Friday, July 18, 2008

The Future of American Judaism?

There's an interesting post over at "Angstgnostik Reconstructodox Modern Orthoprax" (or XGH or whatever he is calling his blog today) called Our Strategy. XGH is an orthoprax Jew who likes Orthodox practices but accepts the DH and many other modern beliefs that, in one way or another, undermine traditional Orthodox beliefs. For the past few years, he has been taking widely disparate ideas and crashing them together in am intellectual Judaism-modernity supercollider, in the hopes of generating new super-particles ideas that might reconcile this conflict.

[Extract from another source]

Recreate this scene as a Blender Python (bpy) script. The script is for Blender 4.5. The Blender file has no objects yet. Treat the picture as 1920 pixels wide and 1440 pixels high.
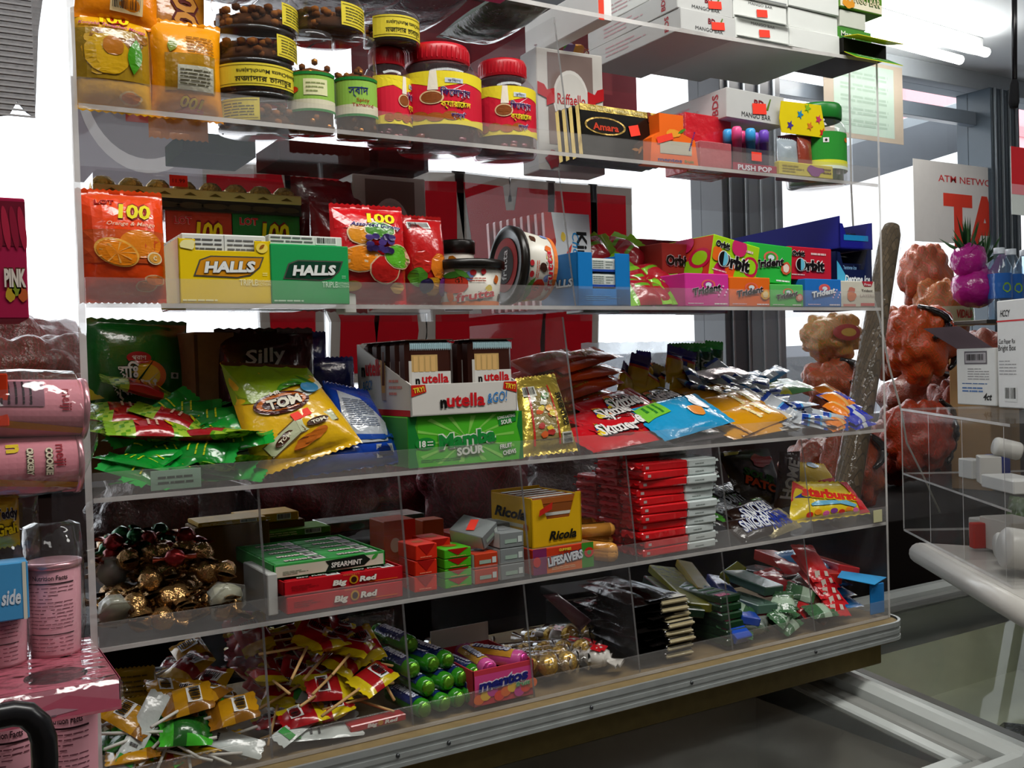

His most recent post sets out a broad program for what he is doing. In short, it is an attempt to bring in a more critical, open, and modern understanding of Judaism while at the same time keeping a more traditional orthoprax lifestyle. This is left-wing Modern Orthodoxy, with a bit of Reconstructionism thrown in.

I think he has identified the broad outlines of the future of American Judaism, and it is similar to the one that I (and Steve and Diane, I think) advocate, at least in very general terms. Here's why.

Some current RW Orthodox thinking requires shutting out some contemporary ideas, even if they are true or useful or powerful. Instead of dealing with these head-on, these thinkers and communities simply ignore them. This sort of head-in-the-sand approach might build communities, but the communities face the ever-present risk of being undermined as soon as people are exposed to contrary ideas. That works for a while, but it is no way to hold a community together in the long run.

At the other extreme, it is not clear to me that secular / cultural / non-halachic / non-traditional approaches to Judaism can survive as Judaism. These movements may end up doing much good, but by untethering themselves from the essential characteristics of Judaism, they risk drifting too far from anything that we might meaningfully think of as Judaism.

That leaves the broad middle. A type of Judaism dedicated that embraces the important and good aspects of modernity but remains "a people that dwells apart, not reckoned among the nations" as last week's parsha put it. Taking halacha and tradition seriously, but retaining the flexibility to chance halacha when there is a compelling need. In short, a dedication to both tradition and change. Sound familiar?

It should. This is the same approach as the one advocated by Conservative Judaism in the first half of the 20th Century. That movement worked well in many respects and did not work well in other respects. Part of the problem with Conservative Judaism today, as people have noted, is that many lay people have very little understanding of, and thus little interest and involvement in, the greatness of traditional Judiasm. Reversing this is one of the challenges facing Conservative synagogues.

There is an open question as to whether this approach to Judaism will emerge as a more modern shift in Orthodox thinking or as a more traditional shift in Conservative practice. It may even come from the Reform movement if it could re-embrace halacha and tradition, and subordinate its radical individualism, in a serious way. But whereever it comes from, I think it is the future of American Judaism.